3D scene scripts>
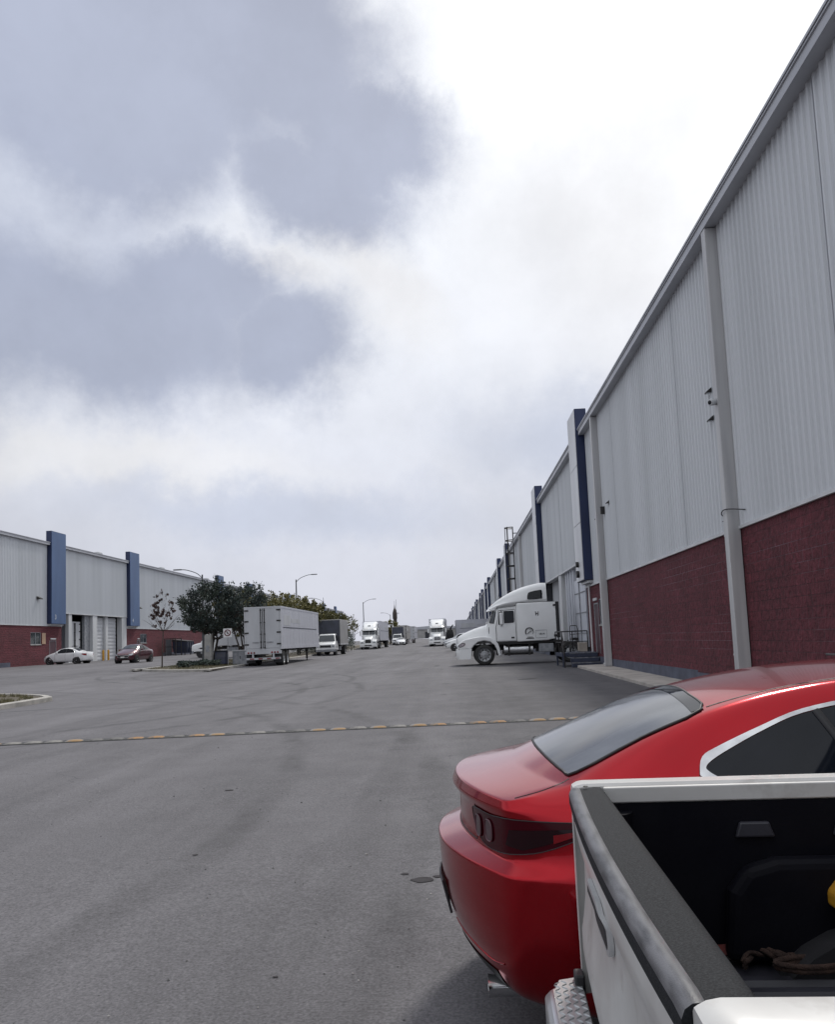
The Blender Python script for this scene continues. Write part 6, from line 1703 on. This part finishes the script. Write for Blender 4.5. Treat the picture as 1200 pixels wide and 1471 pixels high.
# ------------------------------------------------------------------ camera
def camera():
    f, cx, cy, rho = 1200.0, 600.0, 800.0, .042
    VP = (655.0, 917.0)
    d = Vector(((VP[0]-cx)/f, (VP[1]-cy)/f, 1)).normalized()
    p2 = Vector(((VP[0]+1000-cx)/f, (VP[1]-1000*rho-cy)/f, 1))
    n = d.cross(p2).normalized()
    if n.y > 0: n = -n
    X = d.cross(n)
    # rows: world axes written in image coordinates (x right, y down, z forward)
    right = Vector((X.x, d.x, n.x)); down = Vector((X.y, d.y, n.y)); fwd = Vector((X.z, d.z, n.z))
    cam = bpy.data.cameras.new('camera'); o = bpy.data.objects.new('camera', cam); COL.objects.link(o)
    M4 = Matrix(((right.x, -down.x, -fwd.x, 0), (right.y, -down.y, -fwd.y, 0), (right.z, -down.z, -fwd.z, 1.62), (0, 0, 0, 1)))
    o.matrix_world = M4
    cam.sensor_fit = 'VERTICAL'; cam.sensor_height = 36; cam.lens = f / 1471 * 36
    cam.shift_y = (cy - 735.5) / 1471
    cam.clip_start = .05; cam.clip_end = 6000
    SC.camera = o
camera()

# ------------------------------------------------------------------ light and sky
SUN_EL, SUN_AZ = 52.0, 22.0      # azimuth measured from the street direction (+Y) towards +X
def sky():
    w = bpy.data.worlds.new('World'); SC.world = w; w.use_nodes = True
    nt = w.node_tree; N = nt.nodes; L = nt.links
    bg = N['Background']; bg.inputs['Strength'].default_value = .1
    st = N.new('ShaderNodeTexSky'); st.sky_type = 'NISHITA'; st.sun_disc = False
    st.sun_elevation = R(SUN_EL); st.sun_rotation = R(SUN_AZ); st.air_density = 1; st.dust_density = 3
    tc = N.new('ShaderNodeTexCoord')
    def math_(op, a, b=None, c=None):
        n = N.new('ShaderNodeMath'); n.operation = op
        for i, x in enumerate((a, b, c)):
            if x is None: continue
            if isinstance(x, (int, float)): n.inputs[i].default_value = x
            else: L.new(x, n.inputs[i])
        return n.outputs[0]
    def noise_(scale, det, vec, rough=.5, seed=0):
        n = N.new('ShaderNodeTexNoise'); n.noise_dimensions = '4D'; n.inputs['W'].default_value = seed
        n.inputs['Scale'].default_value = scale; n.inputs['Detail'].default_value = det; n.inputs['Roughness'].default_value = rough
        L.new(vec, n.inputs['Vector']); return n.outputs
    def rng(v, a, b, c, d, smooth=True):
        n = N.new('ShaderNodeMapRange'); n.interpolation_type = 'SMOOTHSTEP' if smooth else 'LINEAR'
        for k, x in zip(('From Min', 'From Max', 'To Min', 'To Max'), (a, b, c, d)): n.inputs[k].default_value = x
        L.new(v, n.inputs['Value']); return n.outputs['Result']
    dirv = tc.outputs['Generated']
    wn = noise_(4.4, 9, dirv, .66, 4.0)
    sub = N.new('ShaderNodeVectorMath'); sub.operation = 'SUBTRACT'; L.new(wn['Color'], sub.inputs[0]); sub.inputs[1].default_value = (.5, .5, .5)
    sc = N.new('ShaderNodeVectorMath'); sc.operation = 'SCALE'; sc.inputs['Scale'].default_value = .22; L.new(sub.outputs[0], sc.inputs[0])
    ad = N.new('ShaderNodeVectorMath'); ad.operation = 'ADD'; L.new(dirv, ad.inputs[0]); L.new(sc.outputs[0], ad.inputs[1])
    def azel(vec):
        sx = N.new('ShaderNodeSeparateXYZ'); L.new(vec, sx.inputs[0])
        az = math_('ARCTAN2', sx.outputs['X'], sx.outputs['Y'])
        hz = math_('SQRT', math_('ADD', math_('MULTIPLY', sx.outputs['X'], sx.outputs['X']), math_('MULTIPLY', sx.outputs['Y'], sx.outputs['Y'])))
        return math_('MULTIPLY', az, 57.2958), math_('MULTIPLY', math_('ARCTAN2', sx.outputs['Z'], hz), 57.2958)
    az, el = azel(ad.outputs[0]); az0, el0 = azel(dirv)
    def blob(a0, e0, ra, re, rot=0, edge=(1.3, .5)):
        c, s = math.cos(R(rot)), math.sin(R(rot))
        da = math_('SUBTRACT', az, a0); de = math_('SUBTRACT', el, e0)
        u = math_('ADD', math_('MULTIPLY', da, c / ra), math_('MULTIPLY', de, s / ra))
        v = math_('ADD', math_('MULTIPLY', da, -s / re), math_('MULTIPLY', de, c / re))
        q = math_('SQRT', math_('ADD', math_('MULTIPLY', u, u), math_('MULTIPLY', v, v)))
        return rng(q, edge[0], edge[1], 0, 1)
    def vmax(l):
        r = l[0]
        for x in l[1:]: r = math_('MAXIMUM', r, x)
        return r
    dark = vmax([blob(*b) for b in SKY_DARK])
    soft = vmax([blob(*b, edge=(1.4, .2)) for b in SKY_SOFT])
    bright = vmax([blob(*b, edge=(1.5, .1)) for b in SKY_BRIGHT])
    fine = rng(noise_(5, 7, dirv, .62, 5)['Fac'], .3, .7, .93, 1.07)
    fine2 = rng(noise_(1.6, 5, dirv, .55, 9)['Fac'], .3, .7, .92, 1.07)
    def mix(fac, a, b):
        n = N.new('ShaderNodeMix'); n.data_type = 'RGBA'
        if isinstance(fac, float): n.inputs[0].default_value = fac
        else: L.new(fac, n.inputs[0])
        for i, x in ((6, a), (7, b)):
            if isinstance(x, tuple): n.inputs[i].default_value = (*x, 1)
            else: L.new(x, n.inputs[i])
        return n.outputs[2]
    low = rng(el0, 0, 30, 0, 1)
    pale = vmax([blob(*b, edge=(1.6, .1)) for b in SKY_PALE])
    base = mix(low, (6.4, 6.6, 7.5), (9.6, 9.9, 10.5))
    base = mix(math_('MULTIPLY', pale, .8), base, (8.7, 8.7, 8.9))
    base = mix(bright, base, (10.8, 11.0, 11.3))
    base = mix(math_('MULTIPLY', soft, .75), base, (5.5, 5.95, 7.2))
    base = mix(math_('MULTIPLY', dark, .93), base, (4.1, 4.5, 5.75))
    v = N.new('ShaderNodeVectorMath'); v.operation = 'SCALE'; L.new(base, v.inputs[0]); L.new(math_('MULTIPLY', fine, fine2), v.inputs['Scale'])
    out = mix(.94, st.outputs['Color'], v.outputs[0])
    L.new(out, bg.inputs['Color'])
    sl = bpy.data.lights.new('sun', 'SUN'); sl.energy = 2.1; sl.angle = R(8); sl.color = (1, .96, .9)
    so = bpy.data.objects.new('sun', sl); COL.objects.link(so)
    dv = Vector((math.sin(R(SUN_AZ))*math.cos(R(SUN_EL)), math.cos(R(SUN_AZ))*math.cos(R(SUN_EL)), math.sin(R(SUN_EL))))
    so.rotation_euler = dv.to_track_quat('Z', 'Y').to_euler(); so.location = (0, 0, 60)
# (azimuth deg, elevation deg, radius az, radius el, rotation)
SKY_DARK = [(-28, 40, 20, 10, 0), (-12, 38, 12, 6.5, -14), (-5, 33.5, 8, 4.5, -16), (-24, 33, 13, 5.5, 0), (-9, 30.5, 8.5, 4.2, -14), (-40, 42, 22, 12, 0), (-24, 20.5, 14, 6.0, -4), (-11.5, 19.3, 6.5, 4.6, 0), (-34, 20, 12, 6.5, 0), (-17, 23.5, 8, 4, -12), (-18, 36, 12, 7, 0)]
SKY_SOFT = [(-30, 26.5, 14, 6, 0), (-24, 26, 9, 4.5, -10), (8, 14, 8, 3.5, 0), (-12, 8.5, 14, 2.5, 0), (60, 20, 30, 9, 0), (-80, 30, 25, 9, 0), (120, 25, 25, 8, 0)]
SKY_BRIGHT = [(14, 44, 18, 12, 0), (26, 34, 16, 10, 0), (9, 36, 9, 6, 0)]
SKY_PALE = [(-24, 11.5, 15, 2.0, 0), (-11, 25.2, 5, 1.4, -25), (-4, 24, 7, 3, -40), (16, 26, 14, 9, 0)]
sky()
vs = SC.view_settings; vs.view_transform = 'Standard'; vs.look = 'None'; vs.exposure = 0; vs.gamma = 1; vs.use_curve_mapping = False
SC.cycles.max_bounces = 6; SC.cycles.use_denoising = True
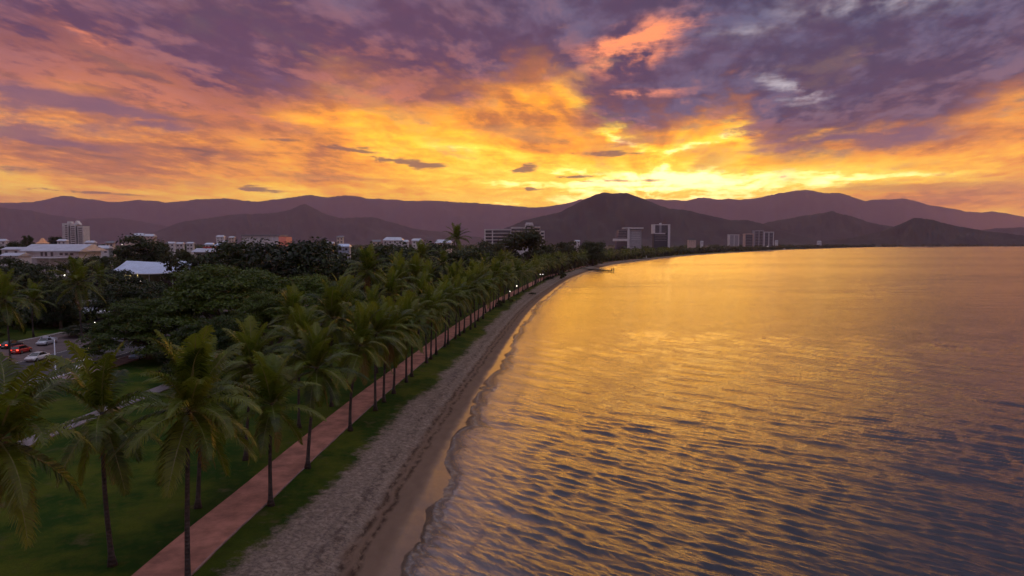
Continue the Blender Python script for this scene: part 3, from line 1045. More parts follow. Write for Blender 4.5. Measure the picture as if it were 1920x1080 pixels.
ORD = ['first', 'second', 'third', 'fourth', 'fifth', 'sixth', 'seventh', 'eighth', 'ninth', 'tenth', 'eleventh', 'twelfth', 'thirteenth', 'fourteenth',
       'fifteenth', 'sixteenth', 'seventeenth', 'eighteenth', 'nineteenth', 'twentieth']
ORD += ['twenty-' + w for w in ORD[:9]] + ['thirtieth'] + ['thirty-' + w for w in ORD[:9]] + ['fortieth'] + ['forty-' + w for w in ORD[:9]] + ['fiftieth'] \
    + ['fifty-' + w for w in ORD[:9]] + ['sixtieth'] + ['sixty-' + w for w in ORD[:9]] + ['seventieth'] + ['seventy-' + w for w in ORD[:9]] + ['eightieth']


def palm(x, y, h, label, group, seed, detail, lean=(0, 0), size=1.0, z=None, nfr=24, az0=None, dry=2, coco=0, e0=0):
    r = random.Random(seed * 13 + 5)
    zg = LAWN - 0.1 if z is None else z
    root = tag(empty('coconut_palm', (x, y, zg)), label, 'palm tree', group)
    tm, top = trunk_mesh(h, lean, seed, seg=14 if detail > 1 else 7)
    link_mesh('trunk', tm, root)
    if detail == 0:
        link_mesh('crown', CROWN[seed % 5], root, loc=top, rot=(r.uniform(-0.08, 0.08), r.uniform(-0.08, 0.08), r.uniform(0, 6.28)), scale=size * r.uniform(0.92, 1.1))
        return root
    lib = FR_NEAR if detail == 2 else FR_MID
    a0 = r.uniform(0, 6.28) if az0 is None else az0
    nfr = int(nfr * r.uniform(0.80, 1.15))
    tx, ty = lean[1] * -0.10 + r.uniform(-0.12, 0.12), lean[0] * 0.10 + r.uniform(-0.12, 0.12)      # the head leans with the trunk
    zs = r.uniform(0.84, 1.10)
    bend = r.uniform(0.82, 1.12)
    for k in range(nfr):
        u = (k / nfr) ** bend
        e = ELEV[min(7, e0 + int((8 - e0) * u ** 1.05))]
        link_mesh('frond', lib[e][r.randrange(2)], root, loc=top + Vector((0, 0, -0.35 * u)),
                  rot=Matrix.Rotation(tx, 3, 'X').to_4x4().to_3x3() @ Matrix.Rotation(ty, 3, 'Y') @ Matrix.Rotation(a0 + k * 2.39996 + r.uniform(-0.3, 0.3), 3, 'Z') @ Matrix.Rotation(r.uniform(-0.12, 0.12), 3, 'Y'), scale=[q_ * size for q_ in (r.uniform(0.80, 1.10), r.uniform(0.8, 1.1), zs * r.uniform(0.9, 1.1))])
    for k in range(dry):
        link_mesh('frond', FR_DRY[k % 2], root, loc=top + Vector((0, 0, -0.5)), rot=(0, r.uniform(-0.1, 0.2), r.uniform(0, 6.28)), scale=size * r.uniform(0.7, 0.95))
    for k in range(coco):
        a = r.uniform(0, 6.28)
        link_mesh('coconut', COCO, root, loc=top + Vector((0.27 * math.cos(a), 0.27 * math.sin(a), -0.35 - 0.35 * r.random())), rot=(r.uniform(-1, 1), r.uniform(-1, 1), 0), scale=r.uniform(0.85, 1.15))
    return root


_bm = bmesh.new()
bmesh.ops.create_icosphere(_bm, subdivisions=1, radius=0.13)
for v_ in _bm.verts: v_.co.z *= 1.25
COCO = bpy.data.meshes.new('coconut'); _bm.to_mesh(COCO); _bm.free(); COCO.materials.append(mat_coconut)

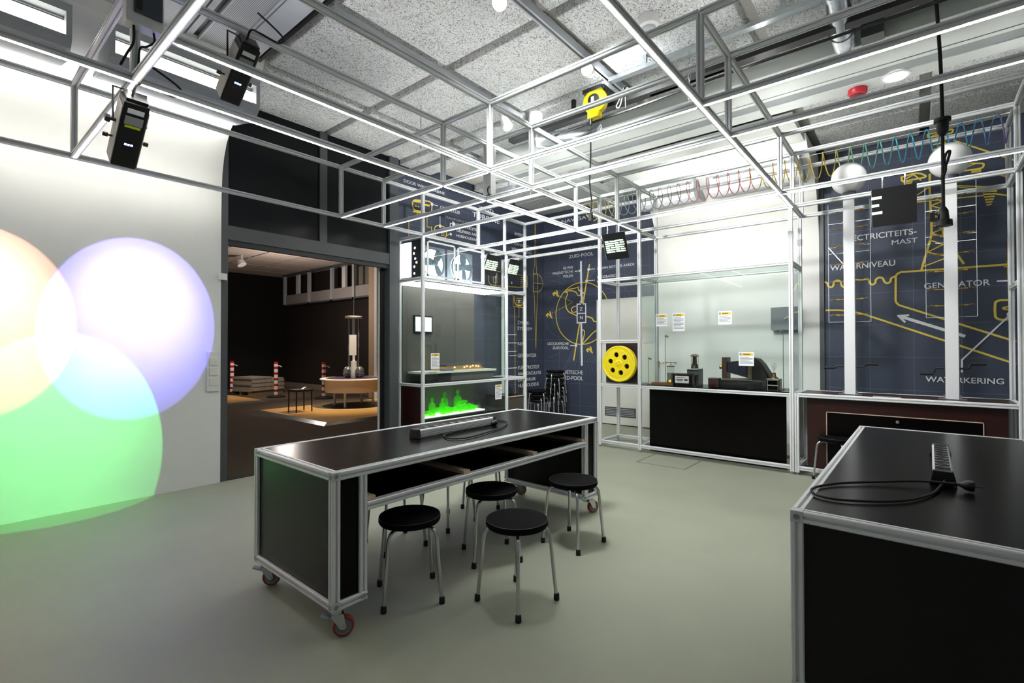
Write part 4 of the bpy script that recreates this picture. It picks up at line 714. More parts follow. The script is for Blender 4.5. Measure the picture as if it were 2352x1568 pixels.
# ---- power strips
def power_strip(label, loc, rz, n, cable, plug, zt=.861):
    t = thing('power_strip', label, 'power strip', loc, rz, 'aluminium power strips on the work tables')
    L = .84; w = .036
    sec = [(-w, .010), (w, .010), (w + .001, .055), (w - .006, .062), (-w + .006, .062), (-w - .001, .055)]
    LMB().loft([[(x, y, z) for y, z in sec] for x in (.03, L - .03)]).build('body', ALU, t)
    g = LMB()
    for y in (-w - .0015, w + .0005):
        for k in range(3): g.box((.03, y, .018 + k * .012), (L - .03, y + .001, .020 + k * .012))
    g.build('body_groove', FRAMEG, t)
    LMB().box((.035, -.028, .061), (L - .035, .028, .0635)).build('socket_band', BLKPLA, t)
    for k in range(n - 1):
        x = .085 + (L - .17) * (k + .5) / (n - 1); LMB().box((x - .006, -.027, .0634), (x + .006, .027, .0642)).build('socket_separator', mat('pale_socket_band', (170, 172, 172), .4), t)
    for k in range(n):
        x = .085 + (L - .17) * k / (n - 1)
        LMB().lathe([(.025, .0636), (.025, .0665), (.020, .0665), (.019, .0645), (.001, .0645)], (x, 0, 0), seg=20).build('socket', BLKPLA, t, smooth=True)
    for x0, x1 in ((0, .03), (L - .03, L)):
        LMB().loft([[(x0, y, z) for y, z in [(-.05, 0), (.05, 0), (.036, .064), (-.036, .064)]], [(x1, y, z) for y, z in [(-.05, 0), (.05, 0), (.036, .064), (-.036, .064)]]]).build('end_cap', BLKPLA, t, bevel=.004)
    q = ROOTM[t.name].inverted()
    LMB().tube([q @ Vector(p) for p in cable], .0055, 8, 6).build('cable', BLKRUB, t, smooth=True)
    a, b = [q @ Vector(p) for p in plug]
    dd = (b - a).normalized()
    LMB().lathe([(.008, -.02), (.013, -.004), (.021, .006), (.024, .022), (.022, .036), (.001, .038)], a, dd, 18).cyl(a + dd * .036 + Vector((0, .009, 0)), a + dd * .056 + Vector((0, .009, 0)), .0025).cyl(a + dd * .036 - Vector((0, .009, 0)), a + dd * .056 - Vector((0, .009, 0)), .0025).build('plug', BLKPLA, t, smooth=True)
    return t
power_strip('aluminium power strip with nine sockets lying on the middle work table', (2.195, 2.715, .861), math.radians(1.2), 9,
    [(3.03, 2.74, .885), (3.10, 2.78, .872), (3.17, 2.76, .868), (3.14, 2.66, .868), (2.94, 2.53, .868), (2.66, 2.455, .868), (2.42, 2.42, .868), (2.33, 2.50, .868), (2.41, 2.63, .868), (2.62, 2.665, .868), (2.82, 2.655, .870), (2.93, 2.645, .878)], ((2.95, 2.648, .884), (3.10, 2.66, .884)))
power_strip('aluminium power strip with looped black cable on the right work table', (3.0, -.085, .861), math.radians(-.8), 10,
    [(2.995, -.09, .885), (2.90, -.07, .872), (2.76, -.04, .868), (2.60, .03, .868), (2.49, .13, .868), (2.42, .25, .868), (2.43, .33, .868), (2.50, .365, .868), (2.60, .345, .868), (2.72, .27, .869), (2.84, .14, .872), (2.93, .0, .88), (2.94, -.10, .886), (2.938, -.13, .888)], ((2.937, -.15, .888), (2.93, -.30, .884)))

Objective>
Go back over the listing above and copy exactly the lines that begin at the line with "Continue the Blender" and stop after the line with "ORD[:9]] + ['eightieth']"; leave out every other line.

Complete answer>
Continue the Blender Python script for this scene: part 3, from line 1045. More parts follow. Write for Blender 4.5. Measure the picture as if it were 1920x1080 pixels.
ORD = ['first', 'second', 'third', 'fourth', 'fifth', 'sixth', 'seventh', 'eighth', 'ninth', 'tenth', 'eleventh', 'twelfth', 'thirteenth', 'fourteenth',
       'fifteenth', 'sixteenth', 'seventeenth', 'eighteenth', 'nineteenth', 'twentieth']
ORD += ['twenty-' + w for w in ORD[:9]] + ['thirtieth'] + ['thirty-' + w for w in ORD[:9]] + ['fortieth'] + ['forty-' + w for w in ORD[:9]] + ['fiftieth'] \
    + ['fifty-' + w for w in ORD[:9]] + ['sixtieth'] + ['sixty-' + w for w in ORD[:9]] + ['seventieth'] + ['seventy-' + w for w in ORD[:9]] + ['eightieth']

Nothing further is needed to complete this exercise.